Nuclear Safety Associates, the expert firm contracted to assess Vermont Yankee's reliability on behalf of the panel, concluded that employees at the plan did not have an “effective program or practices in place for early leak detection and monitoring of underground” piping.

The panel said this situation created “missed opportunities” for fixing problems before they occurred a “significant management weakness.”

Shumlin cited the tritium leak as an example.

“When underground pipes are found leaking tritium, cesium and other substances, they go in, they fix the pipe, they fix the hole and they go,” Shumlin said. “They don't ask the question, are other pipes around that pipe leaking. Result? You have another leak in a nearby pipe within weeks of correcting the original problem.”

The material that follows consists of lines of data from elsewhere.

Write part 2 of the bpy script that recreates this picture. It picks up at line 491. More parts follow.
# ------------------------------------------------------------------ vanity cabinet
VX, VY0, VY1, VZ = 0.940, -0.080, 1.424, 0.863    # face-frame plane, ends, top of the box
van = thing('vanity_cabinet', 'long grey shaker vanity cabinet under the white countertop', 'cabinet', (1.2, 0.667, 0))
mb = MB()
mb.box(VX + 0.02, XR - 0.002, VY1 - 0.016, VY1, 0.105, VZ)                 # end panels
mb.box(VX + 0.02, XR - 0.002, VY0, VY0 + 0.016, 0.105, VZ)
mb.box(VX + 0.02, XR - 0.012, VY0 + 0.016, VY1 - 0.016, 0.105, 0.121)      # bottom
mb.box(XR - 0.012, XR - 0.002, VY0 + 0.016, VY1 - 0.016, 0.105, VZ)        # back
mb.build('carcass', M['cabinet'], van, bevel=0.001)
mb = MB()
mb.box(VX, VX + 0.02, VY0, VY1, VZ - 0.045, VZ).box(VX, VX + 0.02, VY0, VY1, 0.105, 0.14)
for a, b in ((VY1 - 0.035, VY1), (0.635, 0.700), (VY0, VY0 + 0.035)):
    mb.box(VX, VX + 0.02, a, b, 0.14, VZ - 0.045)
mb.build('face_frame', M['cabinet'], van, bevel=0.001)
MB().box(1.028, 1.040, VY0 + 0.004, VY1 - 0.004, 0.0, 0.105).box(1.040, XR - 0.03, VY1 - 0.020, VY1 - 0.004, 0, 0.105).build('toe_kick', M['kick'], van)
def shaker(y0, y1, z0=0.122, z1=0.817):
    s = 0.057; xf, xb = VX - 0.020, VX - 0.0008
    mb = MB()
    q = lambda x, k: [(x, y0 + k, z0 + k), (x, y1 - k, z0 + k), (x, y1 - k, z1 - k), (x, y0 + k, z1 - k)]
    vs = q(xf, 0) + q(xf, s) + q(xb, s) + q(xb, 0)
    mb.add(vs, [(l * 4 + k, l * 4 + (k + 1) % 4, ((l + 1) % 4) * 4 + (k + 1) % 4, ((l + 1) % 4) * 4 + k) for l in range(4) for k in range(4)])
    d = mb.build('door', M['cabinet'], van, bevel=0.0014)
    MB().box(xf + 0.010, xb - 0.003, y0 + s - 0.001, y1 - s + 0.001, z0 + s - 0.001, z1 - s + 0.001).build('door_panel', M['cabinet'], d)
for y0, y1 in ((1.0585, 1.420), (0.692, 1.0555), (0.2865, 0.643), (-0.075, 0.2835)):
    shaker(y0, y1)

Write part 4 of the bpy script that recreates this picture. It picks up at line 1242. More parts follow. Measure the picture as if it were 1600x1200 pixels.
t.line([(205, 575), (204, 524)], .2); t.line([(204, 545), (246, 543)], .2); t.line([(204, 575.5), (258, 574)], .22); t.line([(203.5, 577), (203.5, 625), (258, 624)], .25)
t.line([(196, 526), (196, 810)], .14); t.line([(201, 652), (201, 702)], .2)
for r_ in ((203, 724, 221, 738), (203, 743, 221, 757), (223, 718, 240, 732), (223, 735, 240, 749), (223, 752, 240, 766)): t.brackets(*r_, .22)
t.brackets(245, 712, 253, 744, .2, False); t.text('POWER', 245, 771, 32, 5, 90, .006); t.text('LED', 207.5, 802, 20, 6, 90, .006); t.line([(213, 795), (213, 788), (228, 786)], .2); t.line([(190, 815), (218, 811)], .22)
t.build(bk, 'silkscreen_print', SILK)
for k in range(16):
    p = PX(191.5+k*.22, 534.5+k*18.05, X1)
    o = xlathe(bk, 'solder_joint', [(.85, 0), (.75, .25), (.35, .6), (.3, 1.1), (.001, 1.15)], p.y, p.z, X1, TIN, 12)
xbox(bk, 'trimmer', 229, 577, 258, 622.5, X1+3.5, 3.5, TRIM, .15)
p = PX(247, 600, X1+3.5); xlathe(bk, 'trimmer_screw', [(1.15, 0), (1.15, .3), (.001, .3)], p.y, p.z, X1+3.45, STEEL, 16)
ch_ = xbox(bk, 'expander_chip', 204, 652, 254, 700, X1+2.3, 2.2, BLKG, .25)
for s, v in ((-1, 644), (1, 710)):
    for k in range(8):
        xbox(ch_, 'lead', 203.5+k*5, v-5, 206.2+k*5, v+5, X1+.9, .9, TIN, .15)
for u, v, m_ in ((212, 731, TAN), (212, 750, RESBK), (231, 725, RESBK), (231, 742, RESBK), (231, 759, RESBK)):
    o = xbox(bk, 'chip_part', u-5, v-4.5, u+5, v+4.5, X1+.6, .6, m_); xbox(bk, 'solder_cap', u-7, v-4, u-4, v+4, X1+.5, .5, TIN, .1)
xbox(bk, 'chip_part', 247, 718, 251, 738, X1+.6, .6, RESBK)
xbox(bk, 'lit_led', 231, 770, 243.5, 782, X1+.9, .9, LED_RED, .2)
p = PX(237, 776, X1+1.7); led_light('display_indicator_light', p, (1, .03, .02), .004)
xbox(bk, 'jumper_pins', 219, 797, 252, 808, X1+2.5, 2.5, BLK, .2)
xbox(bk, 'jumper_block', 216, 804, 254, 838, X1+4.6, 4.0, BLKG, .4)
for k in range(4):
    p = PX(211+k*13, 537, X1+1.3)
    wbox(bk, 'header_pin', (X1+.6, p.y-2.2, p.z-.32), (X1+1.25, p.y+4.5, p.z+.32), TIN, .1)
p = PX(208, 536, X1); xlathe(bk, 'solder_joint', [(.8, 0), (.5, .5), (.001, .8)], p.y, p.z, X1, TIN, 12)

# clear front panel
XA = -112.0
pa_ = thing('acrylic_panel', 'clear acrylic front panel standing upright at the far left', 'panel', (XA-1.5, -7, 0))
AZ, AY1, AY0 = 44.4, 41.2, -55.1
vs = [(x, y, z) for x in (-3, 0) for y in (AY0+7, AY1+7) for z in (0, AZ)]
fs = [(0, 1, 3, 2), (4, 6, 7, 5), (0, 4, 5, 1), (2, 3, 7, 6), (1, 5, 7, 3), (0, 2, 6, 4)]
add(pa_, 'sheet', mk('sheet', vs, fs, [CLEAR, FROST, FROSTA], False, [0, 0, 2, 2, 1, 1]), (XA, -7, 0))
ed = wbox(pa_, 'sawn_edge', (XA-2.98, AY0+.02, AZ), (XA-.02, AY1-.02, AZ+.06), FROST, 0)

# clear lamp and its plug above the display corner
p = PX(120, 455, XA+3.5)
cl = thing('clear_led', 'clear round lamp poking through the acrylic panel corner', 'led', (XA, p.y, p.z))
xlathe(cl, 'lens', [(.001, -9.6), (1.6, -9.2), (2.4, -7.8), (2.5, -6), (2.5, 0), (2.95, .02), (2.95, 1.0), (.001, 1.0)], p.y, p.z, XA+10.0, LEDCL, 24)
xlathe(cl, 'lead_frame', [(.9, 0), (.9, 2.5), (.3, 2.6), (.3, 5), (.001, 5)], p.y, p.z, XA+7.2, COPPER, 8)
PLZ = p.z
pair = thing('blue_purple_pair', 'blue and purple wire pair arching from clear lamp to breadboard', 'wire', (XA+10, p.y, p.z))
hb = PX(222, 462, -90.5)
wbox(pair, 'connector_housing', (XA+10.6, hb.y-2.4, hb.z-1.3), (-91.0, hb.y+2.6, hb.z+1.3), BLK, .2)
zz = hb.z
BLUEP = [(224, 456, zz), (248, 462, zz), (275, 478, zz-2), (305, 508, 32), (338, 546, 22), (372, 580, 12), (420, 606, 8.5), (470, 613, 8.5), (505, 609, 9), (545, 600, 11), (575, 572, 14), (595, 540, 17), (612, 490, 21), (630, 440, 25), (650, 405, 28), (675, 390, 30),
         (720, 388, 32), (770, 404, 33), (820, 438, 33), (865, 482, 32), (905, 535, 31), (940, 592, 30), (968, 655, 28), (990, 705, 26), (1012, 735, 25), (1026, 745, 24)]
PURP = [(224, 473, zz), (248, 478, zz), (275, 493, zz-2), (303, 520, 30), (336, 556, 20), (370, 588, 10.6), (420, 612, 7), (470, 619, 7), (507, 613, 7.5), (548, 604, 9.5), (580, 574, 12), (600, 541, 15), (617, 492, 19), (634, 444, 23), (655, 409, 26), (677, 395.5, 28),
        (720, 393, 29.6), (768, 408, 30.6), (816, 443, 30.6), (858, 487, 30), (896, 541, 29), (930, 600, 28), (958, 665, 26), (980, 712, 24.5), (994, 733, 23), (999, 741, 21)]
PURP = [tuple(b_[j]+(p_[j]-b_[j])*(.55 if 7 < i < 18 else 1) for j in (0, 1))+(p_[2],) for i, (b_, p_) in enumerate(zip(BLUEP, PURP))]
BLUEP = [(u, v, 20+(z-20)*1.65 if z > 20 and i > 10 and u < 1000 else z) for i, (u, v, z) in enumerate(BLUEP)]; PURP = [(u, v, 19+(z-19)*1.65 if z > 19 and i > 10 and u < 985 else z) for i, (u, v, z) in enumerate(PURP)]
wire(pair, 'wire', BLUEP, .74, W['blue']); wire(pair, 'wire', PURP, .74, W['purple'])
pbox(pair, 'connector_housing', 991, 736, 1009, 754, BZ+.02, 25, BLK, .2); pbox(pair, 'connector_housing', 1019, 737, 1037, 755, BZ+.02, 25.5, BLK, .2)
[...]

The panel also cited Entergy's inadequate investment of resources in “non-safety” related systems as contributing factors in the cooling tower collapse in 2007 and leakage in 2008.

The nuclear experts quoted Entergy officials at Indian Point nuclear plant in New York, which is of the same vintage as Vermont Yankee, as saying “the physical condition of the plant in non-safety areas is visibly deficient.”

The panel concluded: “Limited resource allocation for non-safety systems might, therefore, be systemic within Entergy.”

Or, as Shumlin put it: “The panel identifies a culture where Entergy of Louisiana only spends money in areas that the Nuclear Regulatory Commission has high safety expectations. They do not spend money, but protect their stockholders instead of Vermonters in all areas of maintenance. What does that mean? That means [with] things like underground pipes, cooling towers, when there's clear evidence there is a maintenance issue that needs to be addressed, they won't address it.”

But Smith pointed to the plant's recent “breaker to breaker runs” as evidence that the plant is fit to continue operation another 20 years.

“We just completed 531 days, and that couldn't happen if this plant wasn't reliable,” he said.